Exploiting the Archives: Godzilla, King Kong and Other Monsters I Have Known and Written About
Welcome, friends, to the latest entry in Exploiting the Archives. It’s the much too infrequently updated column where I shamelessly exploit my twenty-two years of constant toil as a pop culture writer by highlighting some of the many, many, many, many, many, many, many articles I have written over the course of my decades in the business.
This column serves several purposes. It’s a much-needed reminder that I haven’t always been a grubby, self-published weirdo just barely hanging onto the fringes of pop culture media. As recently as a decade ago I was a professional pop culture writer and an author published by the most prestigious division of Simon & Schuster with a thriving career and a promising future. Now I’m a half-mad recluse writing for an ever-shrinking audience but I have my dreams, and my memories, and a fuck-ton of professionally copy-edited old-ass pieces to my name.

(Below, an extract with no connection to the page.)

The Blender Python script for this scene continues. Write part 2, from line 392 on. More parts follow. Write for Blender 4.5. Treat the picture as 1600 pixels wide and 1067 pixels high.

What kind of old-ass pieces? Well, I am agog with excitement and anticipation about Godzilla: King of Monsters. It’s that new movie where Godzilla battles EVERY other monster, including Rudy Giuliani, Steve Bannon and Youtubers Shane Dawson and Logan Paul.
It promises to be better than Roland Emmerich and Dean Devlin’s unspeakable botch of the Godzilla legend, Godzilla, which I wrote up for my Forgotbusters column over at The Dissolve. Did I end up loving Godzilla? Of course not. Jesus, I just referred to it as an unspeakable botch. That is not positive!
I wasn’t crazy about the last Godzilla movie, primarily because he didn’t fight all the other monsters. I enjoyed the agreeably stupid Kong: Skull Island a whole lot more because its elevator pitch is essentially, King Kong, but also somehow Apocalypse Now as well. In connection with the release of Kong: Skull Island I wrote a piece for Vanity Fair where I wrote about the symbolic and metaphorical resonance of every major version of King Kong up until that point. The piece also appeared in a special Conde Naste magazine on monsters, which was cool, but I didn’t get paid any extra for it, which was less cool.
Speaking of King Kong, I also wrote up the wonderfully idiotic King Kong Lives for My World of Flops. In case you’re not familiar, that’s the movie where King Kong is in a fucking coma for much of the first act and then at one point squares off against hillbillies. It’s real, real dumb and was a whole lot of fun to write about.
In conclusion, I have written a lot about monsters and now you can read about monsters as well. It’s the next best thing to watching monsters fight each other in the motion picture Godzilla: King of Monsters, but, you know, less visceral and more literary and pretentious.